O Ministério da Cultura integra o eixo Infraestrutura Social Inclusiva do Novo PAC – Desenvolvimento e Sustentabilidade. Em que medida isso beneficia o setor cultural?
Estamos trazendo equipamentos culturais, que era uma coisa muito pedida pelo setor, para dentro do PAC, com a construção de nossos Céus da Cultura, dos MovCEUs, e também reativamos mais de 1.000 bibliotecas fechadas no governo passado. Cada entrega do Minha Casa Minha Vida terá uma biblioteca. Voltamos a implementar as salas de cinema, hoje estamos com marco histórico – até o fim da gestão vamos entregar mais 100 salas. Além das regulamentações, o que queremos é proporcionar uma melhora de qualidade no ambiente cultural e artístico brasileiro para que, efetivamente, o investimento feito tenha também o espaço dos seus acontecimentos. Vamos garantir a qualidade na prestação de contas e também que o acesso à cultura e às políticas culturais cheguem a todos lugares. Não é uma construção fácil, mas os dados que estamos começando a recolher mostram que, pela primeira vez no país, a gente está tendo esse acesso e essa comunicação com uma capilaridade maior.
Os secretários estaduais e municipais também participam dessa construção?

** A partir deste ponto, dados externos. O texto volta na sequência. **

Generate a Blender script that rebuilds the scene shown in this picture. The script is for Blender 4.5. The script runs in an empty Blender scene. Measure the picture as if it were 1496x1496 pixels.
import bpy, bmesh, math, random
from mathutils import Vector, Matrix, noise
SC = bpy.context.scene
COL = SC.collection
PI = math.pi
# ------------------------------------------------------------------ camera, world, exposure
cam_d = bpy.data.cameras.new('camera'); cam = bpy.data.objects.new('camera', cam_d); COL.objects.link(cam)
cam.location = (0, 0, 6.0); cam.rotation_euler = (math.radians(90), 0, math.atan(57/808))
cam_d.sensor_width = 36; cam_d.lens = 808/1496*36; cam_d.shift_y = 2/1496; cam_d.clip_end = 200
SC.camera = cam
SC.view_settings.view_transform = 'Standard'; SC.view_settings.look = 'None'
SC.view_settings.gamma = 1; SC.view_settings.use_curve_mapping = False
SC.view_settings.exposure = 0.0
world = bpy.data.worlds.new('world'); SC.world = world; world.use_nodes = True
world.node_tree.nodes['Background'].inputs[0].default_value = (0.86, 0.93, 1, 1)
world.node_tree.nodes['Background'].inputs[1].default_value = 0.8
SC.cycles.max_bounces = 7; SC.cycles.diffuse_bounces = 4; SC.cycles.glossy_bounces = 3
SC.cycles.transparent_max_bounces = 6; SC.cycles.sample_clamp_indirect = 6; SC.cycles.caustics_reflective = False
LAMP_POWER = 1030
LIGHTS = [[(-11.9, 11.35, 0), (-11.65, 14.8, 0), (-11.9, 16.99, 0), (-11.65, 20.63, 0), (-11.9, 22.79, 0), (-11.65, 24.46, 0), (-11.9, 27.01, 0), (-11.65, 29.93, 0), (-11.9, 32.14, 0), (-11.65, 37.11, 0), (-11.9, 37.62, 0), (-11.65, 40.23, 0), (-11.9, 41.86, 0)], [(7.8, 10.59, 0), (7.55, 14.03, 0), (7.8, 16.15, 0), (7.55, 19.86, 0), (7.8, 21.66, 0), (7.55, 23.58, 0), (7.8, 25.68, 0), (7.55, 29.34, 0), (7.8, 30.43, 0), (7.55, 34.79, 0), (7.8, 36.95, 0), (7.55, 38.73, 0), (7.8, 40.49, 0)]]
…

Nós estamos em contato com os secretários municipais e estaduais, com os agentes culturais. Tudo que o ministério faz está amplamente divulgado, temos uma rede com transparência, em diálogo com os órgãos de controle. Vamos deixar um ambiente (cultural) melhor, mais organizado. Nossa gestão tem muita essa visão, porque entendemos que existem na cultura e na arte a geração de emprego e renda. Desde quando cheguei tenho chamado atenção para a economia criativa e as indústrias culturais. O setor cultural e artístico é de trabalhadores e trabalhadoras. Precisamos tirar essa desconfiança de cima do setor, dos artistas. O ativo maior da cultura e da arte é o ser humano. Quando investimos na cultura estamos investindo em qualidade de vida e em gente que vai comprar, que gera emprego e paga imposto.